Piglet Goes to Haycorn Drive [2]

All is revealed!

Trams arrived at Malin Bridge (pronounced "May-lin", not as in the Shipping Forecast version), Sheffield on Tuesday 19th May 1908.
By 1922, a certain Mr Thrales, landlord of the Crown and Glove Inn in Stannington, was running buses from the tram terminus back to his pub, and to the neighbouring village of Bradfield.
On Monday 27th October 1930, Sheffield Transport** began its service 7, competing with and eventually taking over the Thrales operation. All remained stable until Sunday 6th January 1952 when the Malin Bridge Trams were withdrawn.  There was no replacement, but buses that had connected with the trams were extended through to City Centre to compensate. Malin Bridge was only a couple of stops from Hillsborough where frequent trams still plied their popular trade.
In August 1952, after signifcant public protest, a proper replacement bus service was introduced, numbered 88. Over the years the 88 was extended to new housing developments off the Stannington Road and today terminates at Hall Park Head, now as First's service 12.
Road by road, the Stannington route 7 remained relatively unchanged.
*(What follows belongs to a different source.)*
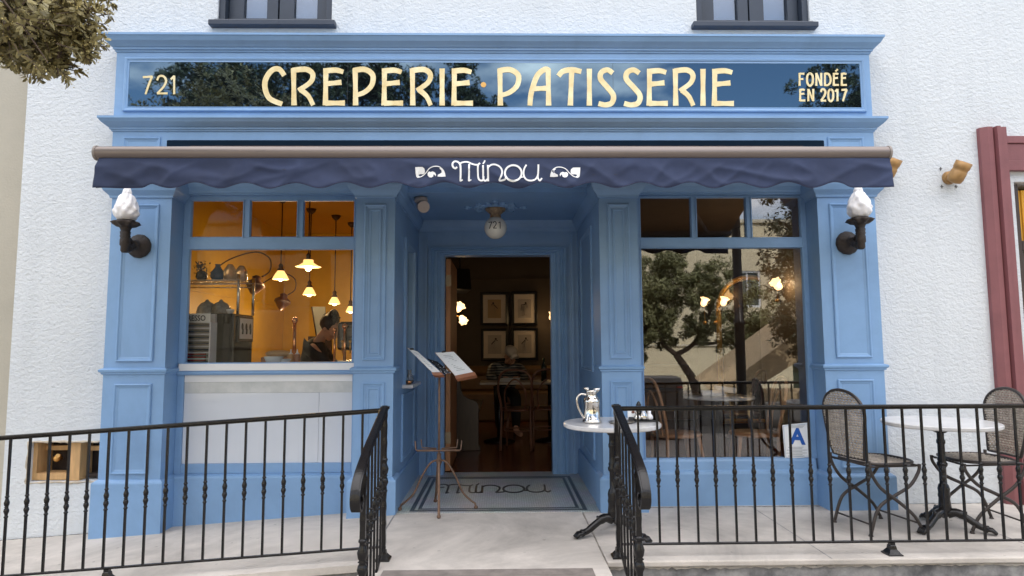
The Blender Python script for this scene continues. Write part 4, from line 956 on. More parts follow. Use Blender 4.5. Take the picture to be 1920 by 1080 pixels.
def menu(q, thick, ledge):
    n = (q[1]-q[0]).cross(q[3]-q[0]).normalized()
    if n.y > 0: n = -n
    b = MB(); b.hexa(q, -n*0.012); bd = b.build('board', CHWOOD, t, bevel=0.001)
    s = MB(); cen = sum(q, Vector())/4; qq = [cen+(p-cen)*0.965+n*0.0015 for p in q]; s.hexa(qq, n*0.001); s.build('menu_sheet', PAPER, bd)
    k = MB(); rr = random.Random(int(q[0].x*1000))
    for i in range(11):
        v = 0.14+0.065*i; w_ = rr.uniform(0.10, 0.24); cu = 0.5
        def P(u, vv): return qq[0].lerp(qq[1], u).lerp(qq[3].lerp(qq[2], u), vv)+n*0.0022
        k.add([P(cu-w_, v), P(cu+w_, v), P(cu+w_, v+0.016), P(cu-w_, v+0.016)], [(0, 1, 2, 3)])
    k.build('menu_text', GREYINK, bd)
    l = MB(); d = (q[2]-q[3]); dn = d.normalized(); dwn = (q[3]-q[0]).normalized()
    p0 = q[3]-dn*0.005; p1 = q[2]+dn*0.005
    l.hexa([p0+dwn*0.004-n*0.012, p1+dwn*0.004-n*0.012, p1+dwn*0.004+n*0.03, p0+dwn*0.004+n*0.03], dwn*0.022+Vector((0, 0, -0.012))); l.build('ledge', CHWOOD, bd, bevel=0.003)
    c_ = MB(); tp = (q[0]+q[1])/2; c_.tube([tp-dn*0.015+n*0.006, tp+dn*0.015+n*0.006], 0.007, 8); c_.build('clip', BLACKP, bd)
menu([V3(815, 661, 0.17), V3(851, 659, 0.13), V3(890, 700, -0.04), V3(855, 707, 0.0)], 0.01, 1)
menu([V3(762, 651, 0.22), V3(783, 659, 0.17), V3(829, 700, 0.0), V3(812, 700, 0.04)], 0.01, 1)
m = MB(); q = [V3(800, 672, 0.14), V3(820, 678, 0.12), V3(846, 700, 0.02), V3(832, 701, 0.05)]; m.hexa(q, (0, 0.01, 0)); m.build('centre_panel', BLACKP, t)
m = MB(); rr = random.Random(2)
for i in range(20):
    u, v = rr.random(), rr.random(); p = q[0].lerp(q[1], u).lerp(q[3].lerp(q[2], u), v); m.sphere(p+Vector((0, -0.003, 0)), rr.uniform(.002, .004), 6, 4)
m.build('floral_inlay', WHITEP, t)
# glass carafe and copper bowl on the shelf
t = thing('glass_carafe', 'small clear glass carafe on the marble shelf in the recess', 'carafe', (-0.74, 0.60, 0.905))
m = MB(); m.lathe([(0.03, 0.907), (0.036, 0.92), (0.034, 0.95), (0.014, 0.985), (0.014, 1.01), (0.02, 1.02)], (-0.74, 0.60, 0), 16); m.build('body', mat('clear_glassware', (0.55, 0.62, 0.68), 0.05, trans=0.7, var=0.02), t)
t = thing('copper_bowl', 'little copper bowl in front of the carafe', 'bowl', (-0.73, 0.50, 0.905))
m = MB(); m.lathe([(0.014, 0.906), (0.026, 0.915), (0.032, 0.937), (0.028, 0.935), (0.001, 0.925)], (-0.73, 0.50, 0), 16); m.build('body', COPPER, t)
# =====================================================================
# LAMPS ON THE FACADE
# =====================================================================
def torch(label, x, z):
    t = thing('torch_sconce', label, 'wall lamp', (x, 0, z), 'flame torch sconces on the outer pilasters')
    m = MB(); RX = Matrix.Rotation(R(90), 3, 'X')
    m.lathe([(0.088, 0.0), (0.090, 0.008), (0.082, 0.018), (0.078, 0.03), (0.066, 0.036), (0.060, 0.048), (0.046, 0.055), (0.034, 0.075), (0.036, 0.085), (0.028, 0.095)], (x, -0.001, z), 32, M=RX, fn=lambda a, zz: 1+0.018*math.sin(12*a))
    for k in range(6):
        a = 2*math.pi*k/6+0.3; m.tube([(x+0.07*math.cos(a), -0.022, z+0.07*math.sin(a)), (x+0.07*math.cos(a), -0.03, z+0.07*math.sin(a))], 0.005, 6)
    m.build('wall_plate', BRONZE, t)
    m = MB(); m.tube(catmull([(x, -0.07, z), (x, -0.11, z-0.022), (x, -0.15, z-0.04), (x, -0.182, z-0.035), (x, -0.19, z+0.005), (x, -0.19, z+0.06)], 5), [0.03]*4+[0.026]*5+[0.03]*3+[0.025]*4+[0.027]*10, 12)
    m.lathe([(0.018, -0.075), (0.027, -0.06), (0.026, -0.03), (0.034, -0.02), (0.034, 0.02), (0.030, 0.03), (0.036, 0.045), (0.032, 0.05), (0.036, 0.075), (0.030, 0.08), (0.033, 0.092), (0.036, 0.10), (0.044, 0.115)], (x, -0.19, z), 18)
    m.tube(catmull([(x, -0.10, z+0.01), (x, -0.14, z+0.035), (x, -0.155, z+0.01), (x, -0.135, z-0.005)], 5), 0.012, 8)
    m.build('torch_arm', BRONZE, t)
    m = MB(); m.lathe([(0.040, 0.108), (0.060, 0.116), (0.090, 0.138), (0.086, 0.149), (0.060, 0.150), (0.058, 0.162), (0.001, 0.162)], (x, -0.19, z), 48, fn=lambda a, zz: 1+(0.14*math.cos(8*a) if 0.11 < zz < 0.148 else 0)); m.build('petal_cup', BRONZE, t)
    m = MB(); pf = [(0.052, 0.160), (0.068, 0.178), (0.079, 0.20), (0.081, 0.23), (0.074, 0.265), (0.062, 0.30), (0.046, 0.335), (0.032, 0.352), (0.029, 0.368), (0.020, 0.395), (0.008, 0.415), (0.001, 0.42)]
    pf2 = [tuple(p_)[:2] for p_ in catmull([(a_, b_, 0) for a_, b_ in pf], 5)]
    m.lathe(pf2, (x, -0.19, z), 44, fn=lambda a, zz: 1+0.06*math.sin(5*a+zz*40)*min(1, (zz-0.16)*14)+0.10*noise.noise(Vector((2.6*math.cos(a+zz*5), 2.6*math.sin(a+zz*5), zz*30)))+0.055*math.sin(9*a-zz*60)*min(1, (zz-0.16)*20))
    m.build('flame_shade', FROST, t); return t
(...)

It was linked cross-city with the 81/82/83/84 complex for many years, but unknitted a year or two ago and and numbered 11.  A diversion of part of the service from the Nethergate terminus ...
... via Acorn Drive completes the picture and provides us with the present service 11.  But Acorn Drive is only served on journeys TO City.

So why did Piglet (remember the back story!) fail to find these service 11 journeys? (read again).  Here's the service 7 timetable from City to Stannington ...  
... with nary a word about journeys to Acorn Drive.  The diverted trips only appear on the inward timetable ...
 ... which Travel South Yorkshire reproduces in the database.

Because the 11s take a minute or two longer to nip down to Nethergate and back (see map), and because going TO Acorn Drive is now, technically, two journeys, 
the computer pushes passengers onto a more complex, but slightly quicker, schedule. fbb does not blame SYT as such (makes a change) but merely warns on-line enthusiasts that computers don't always get it right. By "right", of course, fbb means that the answer is what real people would actually use.  A live person would get it exactly right.
Happy Piglet. Piglet's confusion resolved. Next time he should ask a man who knows; IF he can find one!

Tailpiece (a little curly tail?) : Now that you understand all this, BEWARE!  From 27th July, First has registered changes to this group of services. Again! Details are not yet available but the official documents refer to service 11, 12 and 13. Residents of Stannington,  you have been warned! [as an aside, fbb has been informed that nothing much will change in July and the number 13 is meaningless. We will see what Travel South Yorkshire comes up with this time!]

Fascinating Historical Note : In 1761 a farmer discovered the remnants of a brass plate dated approx 140AD which gave the "son of Albanus of the tribe of the Belgians" an area of land in Stannington in return for his loyal service to the Roman Empire. This event is commemorated in the road name "Albanus Ridge" ...
... a cul-de-sac on the Acorn Drive development. The plaque is in the British Museum. DO pop in and have a look.

** For the pedantic purists, the operator was Sheffield Joint Omnibus Committee; joint, that is, with the two Railway Companies.

Next blog : due Wednesday June 22nd  


  1. Surely the simple thing is for the person preparing the timetable for Traveline, or the SY journey planner to simply extend the outward journeys round the loop. That's what I do for Dorset services with a circular element. Of course that relies on the data inputter being bus savvy!!
    Ken Traveline Data Coordinator (Dorset)

  2. I have just (today) discovered why that cannot happen (from my mole at TSY). It USED to, back in the pre computer ruled 80s. The reason is that the bit of software that drives the "next time" systems cannot cope with "overlapping" times. And everything has to be on one single database. So to assist the very few who interrogate next times software, the majority who use printed material have abject confusion!

  3. Yes that is true, where I have that situation in Dorset there are two timetables, one that extends round loops for journey planning (with the loop showing on both outward and inward) and a different timetable that stops the outward journey where the driver books up, and this triggers the inward journey real time predictions. It's just a matter of remembering which version goes in which data set when doing the exports to the journey planner or RTI data manager.
    It's not rocket science, we all learnt long ago that a single database cannot drive journey planners, real time and timetable book production where circulars or other oddites exist.
    Ken traveline (Dorset)

  4. Please tell that to Travel South Yorkshire!